What to work on
Copy the listing below line for line, starting at its first line and ending with the line that has "return [ground(*p) +" in it. Add nothing.
□ □ □
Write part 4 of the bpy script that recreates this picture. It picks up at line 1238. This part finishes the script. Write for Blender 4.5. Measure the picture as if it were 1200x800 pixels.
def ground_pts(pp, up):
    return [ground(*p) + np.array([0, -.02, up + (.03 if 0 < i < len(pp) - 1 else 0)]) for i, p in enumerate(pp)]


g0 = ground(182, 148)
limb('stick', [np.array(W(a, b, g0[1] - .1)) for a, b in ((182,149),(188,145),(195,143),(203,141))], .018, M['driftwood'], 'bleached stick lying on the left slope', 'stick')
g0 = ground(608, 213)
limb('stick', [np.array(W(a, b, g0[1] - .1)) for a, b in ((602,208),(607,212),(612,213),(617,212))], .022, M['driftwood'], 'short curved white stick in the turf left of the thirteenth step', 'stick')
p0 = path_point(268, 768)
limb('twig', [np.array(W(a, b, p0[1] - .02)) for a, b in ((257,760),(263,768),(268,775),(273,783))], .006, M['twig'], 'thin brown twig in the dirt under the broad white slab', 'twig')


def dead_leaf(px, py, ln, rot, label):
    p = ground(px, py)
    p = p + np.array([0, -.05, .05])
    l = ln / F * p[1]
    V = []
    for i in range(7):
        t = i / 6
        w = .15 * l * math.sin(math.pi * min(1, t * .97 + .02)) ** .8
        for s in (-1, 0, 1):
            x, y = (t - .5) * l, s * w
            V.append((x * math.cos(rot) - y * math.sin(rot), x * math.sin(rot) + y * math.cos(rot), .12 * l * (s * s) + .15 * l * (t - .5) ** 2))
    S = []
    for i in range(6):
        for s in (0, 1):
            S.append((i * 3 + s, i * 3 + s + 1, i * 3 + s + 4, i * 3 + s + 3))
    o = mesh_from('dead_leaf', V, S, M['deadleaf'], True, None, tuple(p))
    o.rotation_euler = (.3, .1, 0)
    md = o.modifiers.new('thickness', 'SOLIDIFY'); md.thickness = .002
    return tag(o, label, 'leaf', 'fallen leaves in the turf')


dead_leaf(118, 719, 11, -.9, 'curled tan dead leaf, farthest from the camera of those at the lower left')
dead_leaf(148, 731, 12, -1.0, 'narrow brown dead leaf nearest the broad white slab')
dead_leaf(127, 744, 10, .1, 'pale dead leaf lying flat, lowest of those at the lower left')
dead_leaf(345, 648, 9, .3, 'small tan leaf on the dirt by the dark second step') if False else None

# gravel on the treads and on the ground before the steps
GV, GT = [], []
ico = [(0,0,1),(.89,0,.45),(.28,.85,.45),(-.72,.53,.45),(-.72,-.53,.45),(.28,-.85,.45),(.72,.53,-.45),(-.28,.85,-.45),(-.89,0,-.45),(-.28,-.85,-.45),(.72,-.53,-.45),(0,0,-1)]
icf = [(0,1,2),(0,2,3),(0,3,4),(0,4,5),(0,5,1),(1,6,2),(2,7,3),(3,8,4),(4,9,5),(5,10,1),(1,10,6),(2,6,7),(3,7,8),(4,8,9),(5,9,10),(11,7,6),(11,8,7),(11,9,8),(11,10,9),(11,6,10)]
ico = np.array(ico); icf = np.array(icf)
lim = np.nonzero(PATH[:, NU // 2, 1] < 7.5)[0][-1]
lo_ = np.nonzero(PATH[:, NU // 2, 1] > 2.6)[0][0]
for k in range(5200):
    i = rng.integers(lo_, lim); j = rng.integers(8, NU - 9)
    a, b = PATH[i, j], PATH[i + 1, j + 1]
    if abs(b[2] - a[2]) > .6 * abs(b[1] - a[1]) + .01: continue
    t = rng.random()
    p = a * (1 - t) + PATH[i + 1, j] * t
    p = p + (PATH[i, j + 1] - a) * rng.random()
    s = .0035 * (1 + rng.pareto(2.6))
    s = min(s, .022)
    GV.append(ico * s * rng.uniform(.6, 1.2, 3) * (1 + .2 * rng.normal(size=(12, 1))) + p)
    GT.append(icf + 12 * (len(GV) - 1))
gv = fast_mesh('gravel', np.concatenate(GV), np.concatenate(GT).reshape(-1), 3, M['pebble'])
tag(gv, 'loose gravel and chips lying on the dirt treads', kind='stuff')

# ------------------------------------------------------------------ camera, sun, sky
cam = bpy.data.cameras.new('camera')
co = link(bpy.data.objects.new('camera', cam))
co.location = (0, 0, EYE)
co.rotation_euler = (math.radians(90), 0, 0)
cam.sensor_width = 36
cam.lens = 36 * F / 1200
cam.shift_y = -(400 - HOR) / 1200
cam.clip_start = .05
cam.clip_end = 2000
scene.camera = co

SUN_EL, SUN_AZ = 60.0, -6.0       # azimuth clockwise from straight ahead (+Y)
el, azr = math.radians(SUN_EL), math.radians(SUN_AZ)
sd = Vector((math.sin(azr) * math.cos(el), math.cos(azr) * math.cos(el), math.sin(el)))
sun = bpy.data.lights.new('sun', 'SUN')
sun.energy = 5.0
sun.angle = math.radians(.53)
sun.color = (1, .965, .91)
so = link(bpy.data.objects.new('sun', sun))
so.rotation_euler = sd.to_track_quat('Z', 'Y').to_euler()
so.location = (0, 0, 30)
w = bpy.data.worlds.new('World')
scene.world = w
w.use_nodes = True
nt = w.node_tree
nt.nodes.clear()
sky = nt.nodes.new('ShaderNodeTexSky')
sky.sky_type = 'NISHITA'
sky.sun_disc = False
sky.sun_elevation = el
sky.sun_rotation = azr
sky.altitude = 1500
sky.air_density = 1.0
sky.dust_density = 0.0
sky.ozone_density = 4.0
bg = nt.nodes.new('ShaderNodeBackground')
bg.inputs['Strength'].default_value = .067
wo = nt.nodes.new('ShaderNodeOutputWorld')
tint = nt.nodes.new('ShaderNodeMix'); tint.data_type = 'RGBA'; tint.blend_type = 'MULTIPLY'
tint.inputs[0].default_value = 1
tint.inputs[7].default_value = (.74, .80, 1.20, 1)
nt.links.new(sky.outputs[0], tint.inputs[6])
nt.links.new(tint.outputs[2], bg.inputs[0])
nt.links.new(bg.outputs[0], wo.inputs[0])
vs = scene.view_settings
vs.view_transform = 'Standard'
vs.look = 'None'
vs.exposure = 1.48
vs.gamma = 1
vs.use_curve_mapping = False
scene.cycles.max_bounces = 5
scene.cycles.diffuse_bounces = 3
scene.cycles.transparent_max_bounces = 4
□ □ □
Completed exercise
Write part 4 of the bpy script that recreates this picture. It picks up at line 1238. This part finishes the script. Write for Blender 4.5. Measure the picture as if it were 1200x800 pixels.
def ground_pts(pp, up):
    return [ground(*p) + np.array([0, -.02, up + (.03 if 0 < i < len(pp) - 1 else 0)]) for i, p in enumerate(pp)]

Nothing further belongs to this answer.